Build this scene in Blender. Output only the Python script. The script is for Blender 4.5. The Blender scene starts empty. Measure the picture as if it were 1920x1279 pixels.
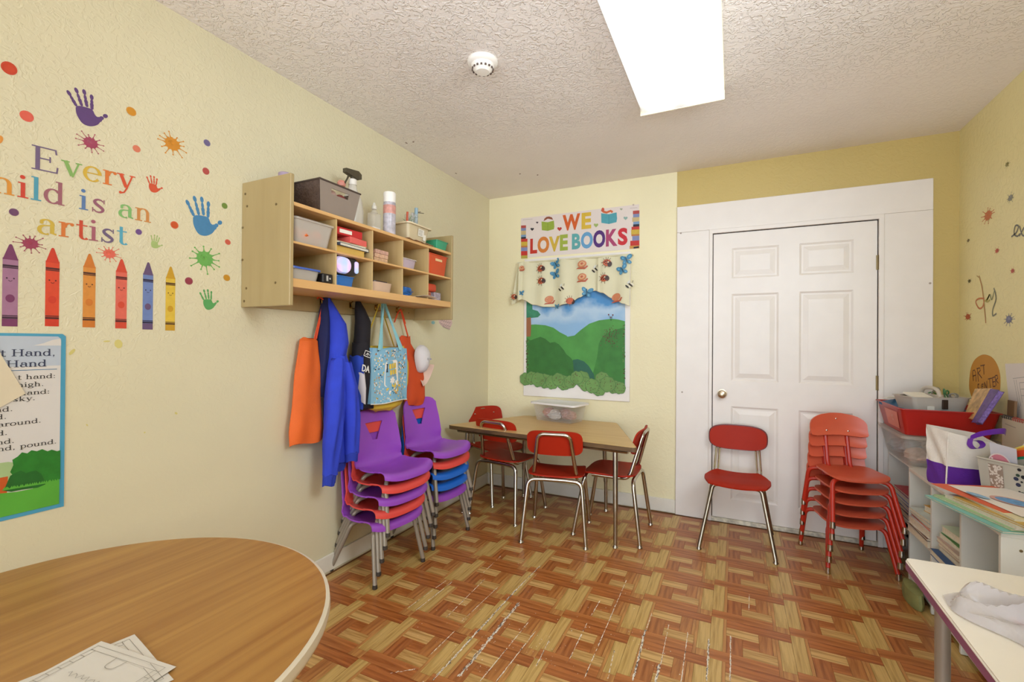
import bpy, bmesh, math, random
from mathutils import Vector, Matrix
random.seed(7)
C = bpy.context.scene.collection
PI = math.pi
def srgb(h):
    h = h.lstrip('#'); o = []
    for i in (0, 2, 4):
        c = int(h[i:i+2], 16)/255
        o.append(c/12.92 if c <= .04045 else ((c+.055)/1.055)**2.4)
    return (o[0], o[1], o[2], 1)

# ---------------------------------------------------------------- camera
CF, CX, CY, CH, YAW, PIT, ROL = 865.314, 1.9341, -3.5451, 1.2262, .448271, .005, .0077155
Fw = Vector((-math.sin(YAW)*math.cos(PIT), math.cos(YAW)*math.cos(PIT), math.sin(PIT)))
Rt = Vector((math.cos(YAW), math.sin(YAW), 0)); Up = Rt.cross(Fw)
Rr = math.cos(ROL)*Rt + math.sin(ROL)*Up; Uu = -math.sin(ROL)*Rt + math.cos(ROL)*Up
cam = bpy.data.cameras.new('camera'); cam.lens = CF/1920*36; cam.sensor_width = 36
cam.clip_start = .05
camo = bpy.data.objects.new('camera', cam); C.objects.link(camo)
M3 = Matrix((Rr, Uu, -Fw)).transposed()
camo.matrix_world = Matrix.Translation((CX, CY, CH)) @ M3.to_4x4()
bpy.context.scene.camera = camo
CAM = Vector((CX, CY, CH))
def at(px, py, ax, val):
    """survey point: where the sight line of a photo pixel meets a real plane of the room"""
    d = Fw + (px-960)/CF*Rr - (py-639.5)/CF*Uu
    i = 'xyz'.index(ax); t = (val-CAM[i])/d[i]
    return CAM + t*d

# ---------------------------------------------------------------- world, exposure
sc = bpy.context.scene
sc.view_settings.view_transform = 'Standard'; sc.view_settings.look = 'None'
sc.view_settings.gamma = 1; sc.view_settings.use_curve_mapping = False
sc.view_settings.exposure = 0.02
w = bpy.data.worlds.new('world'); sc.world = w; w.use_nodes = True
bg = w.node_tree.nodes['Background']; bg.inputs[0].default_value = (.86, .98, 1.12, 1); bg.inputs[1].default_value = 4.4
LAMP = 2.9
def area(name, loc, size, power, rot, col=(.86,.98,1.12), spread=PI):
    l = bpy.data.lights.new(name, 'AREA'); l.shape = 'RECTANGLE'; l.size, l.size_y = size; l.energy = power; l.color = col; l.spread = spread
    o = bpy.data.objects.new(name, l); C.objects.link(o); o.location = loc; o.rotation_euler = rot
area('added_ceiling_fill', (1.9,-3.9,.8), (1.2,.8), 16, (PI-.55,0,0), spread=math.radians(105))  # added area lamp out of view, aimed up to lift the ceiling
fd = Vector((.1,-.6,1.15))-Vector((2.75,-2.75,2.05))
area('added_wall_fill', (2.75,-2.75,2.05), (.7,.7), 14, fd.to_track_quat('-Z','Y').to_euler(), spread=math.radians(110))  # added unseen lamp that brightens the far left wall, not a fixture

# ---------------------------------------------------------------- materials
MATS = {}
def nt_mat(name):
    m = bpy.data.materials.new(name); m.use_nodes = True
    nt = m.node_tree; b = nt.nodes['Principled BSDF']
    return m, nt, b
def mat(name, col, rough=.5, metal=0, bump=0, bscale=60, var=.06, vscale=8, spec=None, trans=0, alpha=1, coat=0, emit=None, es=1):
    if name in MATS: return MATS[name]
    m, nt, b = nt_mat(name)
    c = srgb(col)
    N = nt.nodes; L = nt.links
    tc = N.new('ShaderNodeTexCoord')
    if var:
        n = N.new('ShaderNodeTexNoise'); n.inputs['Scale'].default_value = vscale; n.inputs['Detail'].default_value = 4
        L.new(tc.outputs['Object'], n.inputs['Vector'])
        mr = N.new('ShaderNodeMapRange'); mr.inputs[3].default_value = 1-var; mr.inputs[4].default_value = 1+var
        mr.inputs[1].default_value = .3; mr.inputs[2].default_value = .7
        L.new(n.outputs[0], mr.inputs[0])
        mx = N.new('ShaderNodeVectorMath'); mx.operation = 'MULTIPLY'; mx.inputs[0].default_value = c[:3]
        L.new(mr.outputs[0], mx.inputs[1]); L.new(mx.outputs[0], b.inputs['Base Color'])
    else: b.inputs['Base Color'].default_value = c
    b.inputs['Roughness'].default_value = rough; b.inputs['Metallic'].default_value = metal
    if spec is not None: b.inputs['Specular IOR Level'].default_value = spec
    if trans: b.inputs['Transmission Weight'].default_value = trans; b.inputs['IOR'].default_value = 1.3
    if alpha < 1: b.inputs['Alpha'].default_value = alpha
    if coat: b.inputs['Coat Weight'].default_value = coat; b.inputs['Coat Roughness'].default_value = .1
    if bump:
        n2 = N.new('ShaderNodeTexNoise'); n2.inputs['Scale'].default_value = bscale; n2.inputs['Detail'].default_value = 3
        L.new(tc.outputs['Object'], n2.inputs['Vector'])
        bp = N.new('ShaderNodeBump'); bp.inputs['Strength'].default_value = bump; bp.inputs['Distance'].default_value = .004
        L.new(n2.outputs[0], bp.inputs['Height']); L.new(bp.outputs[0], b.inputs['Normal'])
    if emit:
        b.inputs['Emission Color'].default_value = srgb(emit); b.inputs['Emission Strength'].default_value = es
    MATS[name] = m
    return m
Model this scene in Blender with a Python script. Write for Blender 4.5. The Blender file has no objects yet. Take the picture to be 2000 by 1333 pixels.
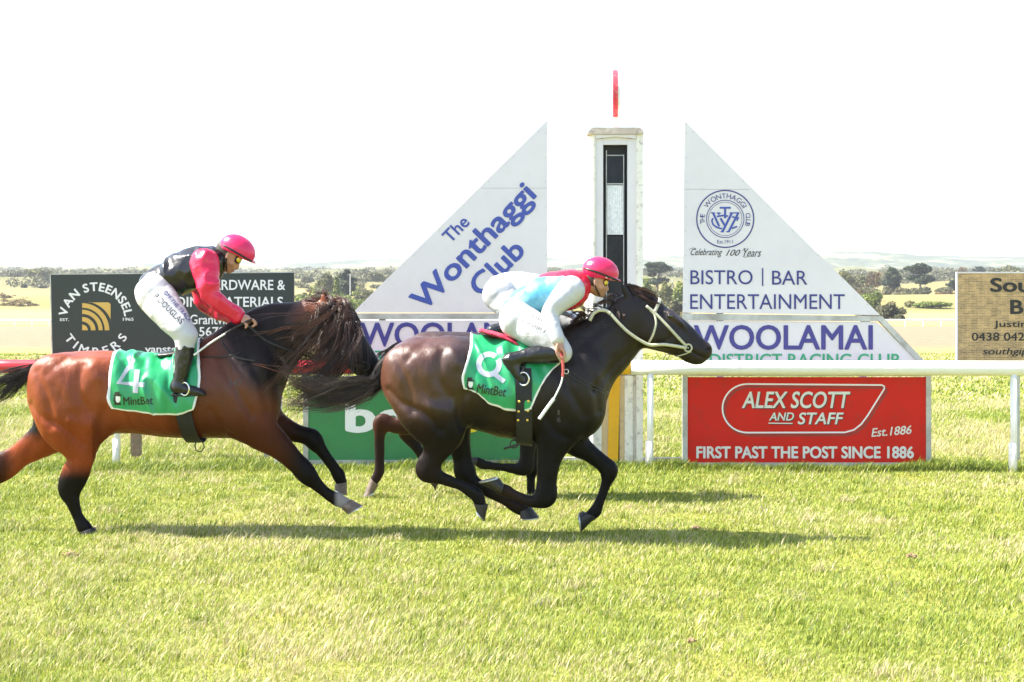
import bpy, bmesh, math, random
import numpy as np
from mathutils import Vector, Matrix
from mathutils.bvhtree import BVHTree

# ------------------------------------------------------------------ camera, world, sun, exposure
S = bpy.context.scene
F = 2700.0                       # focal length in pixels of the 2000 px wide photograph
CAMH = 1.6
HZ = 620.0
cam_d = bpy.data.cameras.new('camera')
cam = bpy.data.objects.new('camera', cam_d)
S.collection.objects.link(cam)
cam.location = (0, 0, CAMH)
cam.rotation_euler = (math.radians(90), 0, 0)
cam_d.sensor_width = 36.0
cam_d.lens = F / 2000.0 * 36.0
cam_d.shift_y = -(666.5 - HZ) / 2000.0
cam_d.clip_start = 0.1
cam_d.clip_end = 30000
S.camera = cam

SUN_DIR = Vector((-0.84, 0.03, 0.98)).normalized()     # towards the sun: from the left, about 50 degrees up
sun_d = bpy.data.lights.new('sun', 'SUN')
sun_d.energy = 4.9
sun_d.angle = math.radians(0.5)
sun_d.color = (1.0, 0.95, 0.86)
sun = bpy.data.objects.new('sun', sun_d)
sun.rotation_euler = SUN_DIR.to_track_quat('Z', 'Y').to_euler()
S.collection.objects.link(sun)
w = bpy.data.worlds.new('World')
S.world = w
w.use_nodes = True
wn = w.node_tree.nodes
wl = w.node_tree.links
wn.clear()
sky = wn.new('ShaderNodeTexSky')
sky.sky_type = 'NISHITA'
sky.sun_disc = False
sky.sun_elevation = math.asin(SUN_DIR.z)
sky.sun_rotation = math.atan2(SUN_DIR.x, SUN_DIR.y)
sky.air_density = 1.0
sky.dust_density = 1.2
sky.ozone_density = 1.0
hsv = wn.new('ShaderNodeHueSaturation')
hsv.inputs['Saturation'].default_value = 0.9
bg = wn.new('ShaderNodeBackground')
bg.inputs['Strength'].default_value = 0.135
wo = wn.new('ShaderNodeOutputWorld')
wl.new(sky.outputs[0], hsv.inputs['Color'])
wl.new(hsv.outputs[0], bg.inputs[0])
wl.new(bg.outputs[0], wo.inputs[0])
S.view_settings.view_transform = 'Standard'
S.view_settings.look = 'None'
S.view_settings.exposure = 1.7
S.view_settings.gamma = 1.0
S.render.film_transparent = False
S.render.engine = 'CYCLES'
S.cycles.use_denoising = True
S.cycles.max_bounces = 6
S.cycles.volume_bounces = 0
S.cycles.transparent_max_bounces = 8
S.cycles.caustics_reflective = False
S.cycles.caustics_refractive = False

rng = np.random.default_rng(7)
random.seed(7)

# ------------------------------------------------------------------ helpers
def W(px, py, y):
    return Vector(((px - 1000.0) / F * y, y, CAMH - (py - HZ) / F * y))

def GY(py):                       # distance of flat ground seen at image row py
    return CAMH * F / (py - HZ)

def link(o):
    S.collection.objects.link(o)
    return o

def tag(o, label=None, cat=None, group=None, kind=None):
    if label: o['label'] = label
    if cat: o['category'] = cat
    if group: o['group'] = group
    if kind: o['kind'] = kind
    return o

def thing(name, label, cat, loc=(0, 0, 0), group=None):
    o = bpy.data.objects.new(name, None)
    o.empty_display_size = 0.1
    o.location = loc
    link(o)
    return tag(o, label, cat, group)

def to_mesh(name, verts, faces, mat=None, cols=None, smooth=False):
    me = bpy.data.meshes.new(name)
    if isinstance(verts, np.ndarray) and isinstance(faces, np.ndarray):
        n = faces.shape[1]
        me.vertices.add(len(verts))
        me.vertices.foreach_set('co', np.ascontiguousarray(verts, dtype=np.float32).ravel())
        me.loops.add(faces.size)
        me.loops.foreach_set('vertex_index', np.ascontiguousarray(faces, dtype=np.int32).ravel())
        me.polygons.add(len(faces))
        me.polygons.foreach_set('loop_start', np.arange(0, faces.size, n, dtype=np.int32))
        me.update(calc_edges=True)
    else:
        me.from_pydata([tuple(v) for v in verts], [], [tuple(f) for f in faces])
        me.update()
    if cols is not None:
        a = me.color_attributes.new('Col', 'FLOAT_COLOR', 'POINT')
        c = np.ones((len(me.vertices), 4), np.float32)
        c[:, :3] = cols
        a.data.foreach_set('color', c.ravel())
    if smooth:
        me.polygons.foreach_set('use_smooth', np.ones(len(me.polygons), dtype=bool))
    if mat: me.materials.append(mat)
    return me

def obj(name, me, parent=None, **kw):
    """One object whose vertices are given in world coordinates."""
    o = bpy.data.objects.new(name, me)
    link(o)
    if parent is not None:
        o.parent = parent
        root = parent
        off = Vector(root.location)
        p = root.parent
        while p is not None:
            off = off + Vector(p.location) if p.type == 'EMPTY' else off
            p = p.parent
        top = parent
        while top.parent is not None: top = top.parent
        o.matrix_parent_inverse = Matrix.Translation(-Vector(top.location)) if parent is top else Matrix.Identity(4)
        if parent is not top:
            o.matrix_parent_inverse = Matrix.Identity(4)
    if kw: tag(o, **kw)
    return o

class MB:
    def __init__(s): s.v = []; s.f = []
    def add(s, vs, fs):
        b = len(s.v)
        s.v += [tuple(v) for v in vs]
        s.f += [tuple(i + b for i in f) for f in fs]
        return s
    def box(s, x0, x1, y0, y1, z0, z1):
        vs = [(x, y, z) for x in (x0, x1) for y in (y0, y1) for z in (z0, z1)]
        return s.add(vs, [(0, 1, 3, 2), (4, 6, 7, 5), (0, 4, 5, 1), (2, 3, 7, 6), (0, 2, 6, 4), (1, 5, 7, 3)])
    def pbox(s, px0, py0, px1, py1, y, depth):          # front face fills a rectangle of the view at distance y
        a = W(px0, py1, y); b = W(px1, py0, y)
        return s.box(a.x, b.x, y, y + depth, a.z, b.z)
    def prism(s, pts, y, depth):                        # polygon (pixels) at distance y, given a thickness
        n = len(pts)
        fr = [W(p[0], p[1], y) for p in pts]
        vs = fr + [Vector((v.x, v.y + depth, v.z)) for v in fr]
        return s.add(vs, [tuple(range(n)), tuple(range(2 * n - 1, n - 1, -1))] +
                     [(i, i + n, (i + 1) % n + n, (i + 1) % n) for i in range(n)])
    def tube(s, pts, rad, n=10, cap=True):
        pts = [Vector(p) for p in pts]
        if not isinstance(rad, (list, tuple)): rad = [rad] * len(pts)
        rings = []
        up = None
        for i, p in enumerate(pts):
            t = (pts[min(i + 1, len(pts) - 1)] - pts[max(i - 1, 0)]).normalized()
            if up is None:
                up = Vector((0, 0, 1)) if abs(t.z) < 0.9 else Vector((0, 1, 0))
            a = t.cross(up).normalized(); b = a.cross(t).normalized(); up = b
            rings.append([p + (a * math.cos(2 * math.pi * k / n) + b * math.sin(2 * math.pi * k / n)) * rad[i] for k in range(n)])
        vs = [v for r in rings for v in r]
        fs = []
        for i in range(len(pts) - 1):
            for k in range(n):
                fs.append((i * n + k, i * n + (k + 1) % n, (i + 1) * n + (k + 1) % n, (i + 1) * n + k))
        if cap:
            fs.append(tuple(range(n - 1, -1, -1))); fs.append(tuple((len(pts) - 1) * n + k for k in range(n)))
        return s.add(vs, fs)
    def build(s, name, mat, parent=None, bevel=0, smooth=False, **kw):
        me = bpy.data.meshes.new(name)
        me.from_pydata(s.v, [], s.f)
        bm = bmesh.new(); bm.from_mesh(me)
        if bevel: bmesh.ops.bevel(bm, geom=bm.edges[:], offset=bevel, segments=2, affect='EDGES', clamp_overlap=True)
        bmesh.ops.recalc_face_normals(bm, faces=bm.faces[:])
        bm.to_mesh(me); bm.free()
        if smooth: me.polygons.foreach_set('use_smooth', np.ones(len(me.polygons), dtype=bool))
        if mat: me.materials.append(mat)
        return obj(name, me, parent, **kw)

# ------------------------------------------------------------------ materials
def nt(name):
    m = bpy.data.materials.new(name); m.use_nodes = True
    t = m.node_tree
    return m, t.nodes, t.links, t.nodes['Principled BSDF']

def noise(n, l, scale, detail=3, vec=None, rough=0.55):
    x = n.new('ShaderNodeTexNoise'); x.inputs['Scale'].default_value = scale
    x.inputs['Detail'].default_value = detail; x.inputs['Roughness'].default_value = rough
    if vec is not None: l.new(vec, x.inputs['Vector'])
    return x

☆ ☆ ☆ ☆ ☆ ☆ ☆

Objective: From the opening line of the listing above through the line bearing "return CAM + t*d", repeat each line exactly. Drop every picture.

Correct response:
Build this scene in Blender. Output only the Python script. The script is for Blender 4.5. The Blender scene starts empty. Measure the picture as if it were 1920x1279 pixels.
import bpy, bmesh, math, random
from mathutils import Vector, Matrix
random.seed(7)
C = bpy.context.scene.collection
PI = math.pi
def srgb(h):
    h = h.lstrip('#'); o = []
    for i in (0, 2, 4):
        c = int(h[i:i+2], 16)/255
        o.append(c/12.92 if c <= .04045 else ((c+.055)/1.055)**2.4)
    return (o[0], o[1], o[2], 1)

# ---------------------------------------------------------------- camera
CF, CX, CY, CH, YAW, PIT, ROL = 865.314, 1.9341, -3.5451, 1.2262, .448271, .005, .0077155
Fw = Vector((-math.sin(YAW)*math.cos(PIT), math.cos(YAW)*math.cos(PIT), math.sin(PIT)))
Rt = Vector((math.cos(YAW), math.sin(YAW), 0)); Up = Rt.cross(Fw)
Rr = math.cos(ROL)*Rt + math.sin(ROL)*Up; Uu = -math.sin(ROL)*Rt + math.cos(ROL)*Up
cam = bpy.data.cameras.new('camera'); cam.lens = CF/1920*36; cam.sensor_width = 36
cam.clip_start = .05
camo = bpy.data.objects.new('camera', cam); C.objects.link(camo)
M3 = Matrix((Rr, Uu, -Fw)).transposed()
camo.matrix_world = Matrix.Translation((CX, CY, CH)) @ M3.to_4x4()
bpy.context.scene.camera = camo
CAM = Vector((CX, CY, CH))
def at(px, py, ax, val):
    """survey point: where the sight line of a photo pixel meets a real plane of the room"""
    d = Fw + (px-960)/CF*Rr - (py-639.5)/CF*Uu
    i = 'xyz'.index(ax); t = (val-CAM[i])/d[i]
    return CAM + t*d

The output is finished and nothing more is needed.